Quando uscirono, nei primi anni ’70, la maggior parte di quelli che ne hanno saccheggiato l’immaginario e l’iconografia — per grafiche, volantini di eventi, t-shirt, spillette, poster da appiccicare alla stanza doppia in subaffitto, foto profilo sui social network — dovevano ancora nascere.
Ma i due dischi dell’era Ziggy Stardust di Bowie — The Rise and Fall of Ziggy Stardust and the Spiders from Mars e Aladdin Sane — quei suoni, quel volto, quel lampo, la teatralità, hanno scavato un solco profondo non soltanto nel mondo della musica e della cultura popolare in genere ma hanno anche creato un raro caso di meme che ha assunto una vita propria a partire dalla copertina di un disco, attraverso rielaborazioni, parodie e omaggi (altri esempi che mi vengono in mente così su due piedi, oltre appunto allo Ziggy col lampo rosso-blu di Aladdin Sane, sono Abbey Road dei Beatles, The Dark Side of the moon dei Pink Floyd, Sticky Fingers degli Stones e The Velvet Undergound & Nico).

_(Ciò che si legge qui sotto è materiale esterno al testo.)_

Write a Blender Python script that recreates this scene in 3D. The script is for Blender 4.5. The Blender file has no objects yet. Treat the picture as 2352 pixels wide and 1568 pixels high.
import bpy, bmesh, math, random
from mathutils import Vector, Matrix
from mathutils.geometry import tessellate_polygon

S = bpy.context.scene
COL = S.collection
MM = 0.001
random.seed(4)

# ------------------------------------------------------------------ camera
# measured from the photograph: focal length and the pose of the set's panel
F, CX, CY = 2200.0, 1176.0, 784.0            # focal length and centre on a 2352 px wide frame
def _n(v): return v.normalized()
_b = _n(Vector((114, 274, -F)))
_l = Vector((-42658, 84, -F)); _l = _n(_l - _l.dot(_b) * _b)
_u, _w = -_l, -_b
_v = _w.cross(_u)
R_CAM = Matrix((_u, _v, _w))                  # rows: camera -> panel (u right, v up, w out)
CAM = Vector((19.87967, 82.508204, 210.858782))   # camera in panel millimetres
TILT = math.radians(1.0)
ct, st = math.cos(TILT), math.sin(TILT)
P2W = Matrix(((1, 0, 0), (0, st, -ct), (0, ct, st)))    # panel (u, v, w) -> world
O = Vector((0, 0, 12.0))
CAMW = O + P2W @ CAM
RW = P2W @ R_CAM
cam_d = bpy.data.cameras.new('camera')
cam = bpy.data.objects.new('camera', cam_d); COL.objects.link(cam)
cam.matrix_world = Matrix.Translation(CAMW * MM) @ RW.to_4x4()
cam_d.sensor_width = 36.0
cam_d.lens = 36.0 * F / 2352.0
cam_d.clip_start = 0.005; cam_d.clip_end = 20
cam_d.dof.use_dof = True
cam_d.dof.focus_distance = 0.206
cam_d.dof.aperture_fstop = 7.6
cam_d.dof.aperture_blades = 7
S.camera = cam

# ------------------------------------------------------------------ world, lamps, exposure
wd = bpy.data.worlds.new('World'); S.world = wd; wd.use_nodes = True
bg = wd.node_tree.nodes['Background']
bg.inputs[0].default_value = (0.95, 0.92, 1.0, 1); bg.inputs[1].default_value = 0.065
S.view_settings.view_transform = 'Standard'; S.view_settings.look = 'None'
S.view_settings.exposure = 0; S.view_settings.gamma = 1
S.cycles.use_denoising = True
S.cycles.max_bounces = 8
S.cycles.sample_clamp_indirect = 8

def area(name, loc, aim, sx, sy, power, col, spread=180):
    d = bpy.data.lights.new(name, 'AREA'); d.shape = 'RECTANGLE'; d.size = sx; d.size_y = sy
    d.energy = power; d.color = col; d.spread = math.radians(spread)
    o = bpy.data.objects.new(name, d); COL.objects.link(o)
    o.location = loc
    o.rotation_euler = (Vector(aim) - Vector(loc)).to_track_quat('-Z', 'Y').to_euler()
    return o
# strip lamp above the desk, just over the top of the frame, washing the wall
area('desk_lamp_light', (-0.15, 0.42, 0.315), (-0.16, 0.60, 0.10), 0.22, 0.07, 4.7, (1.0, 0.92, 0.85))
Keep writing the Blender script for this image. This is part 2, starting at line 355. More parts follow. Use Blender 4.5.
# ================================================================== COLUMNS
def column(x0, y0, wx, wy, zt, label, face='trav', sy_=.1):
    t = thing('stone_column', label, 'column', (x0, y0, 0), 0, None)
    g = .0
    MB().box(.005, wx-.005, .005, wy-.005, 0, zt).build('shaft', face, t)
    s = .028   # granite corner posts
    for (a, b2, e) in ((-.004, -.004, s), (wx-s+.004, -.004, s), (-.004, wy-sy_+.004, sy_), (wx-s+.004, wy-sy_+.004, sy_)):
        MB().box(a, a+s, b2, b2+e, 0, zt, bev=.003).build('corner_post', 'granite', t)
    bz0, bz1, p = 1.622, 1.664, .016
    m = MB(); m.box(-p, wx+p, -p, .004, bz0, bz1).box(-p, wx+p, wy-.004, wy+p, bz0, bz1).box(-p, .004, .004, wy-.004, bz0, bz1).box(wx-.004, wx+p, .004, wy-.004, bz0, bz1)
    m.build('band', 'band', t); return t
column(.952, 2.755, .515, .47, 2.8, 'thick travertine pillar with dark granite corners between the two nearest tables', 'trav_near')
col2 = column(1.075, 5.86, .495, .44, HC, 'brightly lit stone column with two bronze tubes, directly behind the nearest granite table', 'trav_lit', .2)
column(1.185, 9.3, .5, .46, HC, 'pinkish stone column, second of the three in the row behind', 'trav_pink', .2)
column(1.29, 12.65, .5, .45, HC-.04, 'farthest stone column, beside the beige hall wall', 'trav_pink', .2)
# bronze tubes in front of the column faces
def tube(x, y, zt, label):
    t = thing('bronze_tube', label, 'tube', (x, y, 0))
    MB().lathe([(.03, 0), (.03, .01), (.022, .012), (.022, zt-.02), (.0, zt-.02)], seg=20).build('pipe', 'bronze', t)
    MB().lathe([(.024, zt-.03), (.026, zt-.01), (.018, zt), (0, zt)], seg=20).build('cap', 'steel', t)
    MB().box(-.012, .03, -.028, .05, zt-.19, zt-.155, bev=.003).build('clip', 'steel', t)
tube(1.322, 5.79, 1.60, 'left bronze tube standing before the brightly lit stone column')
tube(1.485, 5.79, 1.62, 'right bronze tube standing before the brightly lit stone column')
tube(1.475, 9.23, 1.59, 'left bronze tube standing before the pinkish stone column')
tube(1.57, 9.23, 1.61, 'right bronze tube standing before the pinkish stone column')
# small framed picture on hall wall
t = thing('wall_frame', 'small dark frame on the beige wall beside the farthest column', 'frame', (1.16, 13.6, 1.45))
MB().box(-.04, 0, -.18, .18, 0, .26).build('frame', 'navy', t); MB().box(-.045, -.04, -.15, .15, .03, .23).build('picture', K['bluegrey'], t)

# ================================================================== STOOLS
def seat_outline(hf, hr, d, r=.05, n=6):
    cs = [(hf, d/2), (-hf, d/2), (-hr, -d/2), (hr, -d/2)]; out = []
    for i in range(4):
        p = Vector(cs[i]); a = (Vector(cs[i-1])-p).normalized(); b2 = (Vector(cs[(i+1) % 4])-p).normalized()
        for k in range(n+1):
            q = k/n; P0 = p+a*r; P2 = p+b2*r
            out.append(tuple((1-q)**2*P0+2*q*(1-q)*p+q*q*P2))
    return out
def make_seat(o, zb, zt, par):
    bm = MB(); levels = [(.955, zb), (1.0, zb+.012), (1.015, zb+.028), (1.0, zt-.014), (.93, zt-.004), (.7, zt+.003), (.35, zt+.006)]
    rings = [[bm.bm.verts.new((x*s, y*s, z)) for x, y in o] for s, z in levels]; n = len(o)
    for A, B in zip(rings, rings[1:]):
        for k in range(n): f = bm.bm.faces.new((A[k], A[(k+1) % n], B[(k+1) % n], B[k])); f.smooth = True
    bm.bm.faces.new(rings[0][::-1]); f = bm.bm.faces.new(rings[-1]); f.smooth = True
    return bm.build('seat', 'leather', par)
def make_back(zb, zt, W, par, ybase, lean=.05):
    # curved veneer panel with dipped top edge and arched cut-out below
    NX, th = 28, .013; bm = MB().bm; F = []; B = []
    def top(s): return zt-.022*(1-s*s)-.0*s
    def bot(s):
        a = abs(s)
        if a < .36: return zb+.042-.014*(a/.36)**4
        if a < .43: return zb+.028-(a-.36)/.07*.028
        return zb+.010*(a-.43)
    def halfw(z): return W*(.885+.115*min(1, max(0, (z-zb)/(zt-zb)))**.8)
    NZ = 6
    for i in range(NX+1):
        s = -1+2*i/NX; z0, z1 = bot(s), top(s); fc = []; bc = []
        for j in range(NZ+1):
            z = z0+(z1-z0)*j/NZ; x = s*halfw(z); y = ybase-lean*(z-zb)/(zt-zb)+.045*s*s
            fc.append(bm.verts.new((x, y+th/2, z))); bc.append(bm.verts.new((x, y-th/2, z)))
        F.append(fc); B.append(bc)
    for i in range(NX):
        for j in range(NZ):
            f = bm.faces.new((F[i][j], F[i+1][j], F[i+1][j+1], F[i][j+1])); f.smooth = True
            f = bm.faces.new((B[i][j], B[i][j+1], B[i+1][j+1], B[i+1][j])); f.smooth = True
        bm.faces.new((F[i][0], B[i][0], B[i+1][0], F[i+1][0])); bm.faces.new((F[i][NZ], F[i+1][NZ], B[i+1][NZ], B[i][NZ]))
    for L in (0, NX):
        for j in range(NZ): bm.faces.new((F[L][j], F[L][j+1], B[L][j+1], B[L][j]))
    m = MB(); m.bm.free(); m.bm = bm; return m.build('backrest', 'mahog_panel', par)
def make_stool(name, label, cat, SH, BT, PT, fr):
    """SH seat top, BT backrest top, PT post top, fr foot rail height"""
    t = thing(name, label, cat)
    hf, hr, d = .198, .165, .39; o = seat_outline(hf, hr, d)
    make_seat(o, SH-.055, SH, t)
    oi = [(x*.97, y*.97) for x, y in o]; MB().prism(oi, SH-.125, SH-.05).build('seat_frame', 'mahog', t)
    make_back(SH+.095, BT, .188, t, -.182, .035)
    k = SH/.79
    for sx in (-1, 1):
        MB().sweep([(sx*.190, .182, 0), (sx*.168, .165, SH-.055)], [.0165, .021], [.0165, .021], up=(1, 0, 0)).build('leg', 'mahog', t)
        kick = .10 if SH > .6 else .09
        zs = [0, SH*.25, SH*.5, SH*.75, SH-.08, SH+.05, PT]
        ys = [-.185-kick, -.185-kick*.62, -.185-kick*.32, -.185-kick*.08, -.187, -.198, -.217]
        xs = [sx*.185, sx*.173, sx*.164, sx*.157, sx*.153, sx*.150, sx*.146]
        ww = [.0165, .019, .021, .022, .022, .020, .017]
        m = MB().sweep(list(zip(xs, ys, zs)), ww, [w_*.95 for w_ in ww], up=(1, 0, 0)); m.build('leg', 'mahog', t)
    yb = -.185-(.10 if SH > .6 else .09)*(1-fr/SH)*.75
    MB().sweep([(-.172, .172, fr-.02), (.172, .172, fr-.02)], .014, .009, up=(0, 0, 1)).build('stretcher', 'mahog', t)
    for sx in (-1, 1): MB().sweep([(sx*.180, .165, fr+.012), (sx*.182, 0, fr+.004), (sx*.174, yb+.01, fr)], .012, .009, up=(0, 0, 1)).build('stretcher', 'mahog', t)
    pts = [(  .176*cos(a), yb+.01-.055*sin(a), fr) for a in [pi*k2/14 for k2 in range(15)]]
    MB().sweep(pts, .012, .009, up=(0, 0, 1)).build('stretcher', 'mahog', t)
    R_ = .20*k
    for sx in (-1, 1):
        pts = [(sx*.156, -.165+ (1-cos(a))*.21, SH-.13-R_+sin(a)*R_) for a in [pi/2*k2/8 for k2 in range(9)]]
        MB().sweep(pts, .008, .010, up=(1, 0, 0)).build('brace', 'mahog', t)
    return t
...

Ora Ziggy — alter ego spaziale di Bowie dal 10 febbraio del ’72 al 3 luglio del ’73, quando tenne il suo ultimo concerto e se ne tornò tra le stelle — atterra di nuovo, per una notte, sulla Terra. Protagonista di una mostra che, seppur fuori mano (è a Portland!) raccoglie opere stardustiane, realizzate da artisti di tutto il mondo e visibili (oltre che in vendita) sul sito Ziggy.is.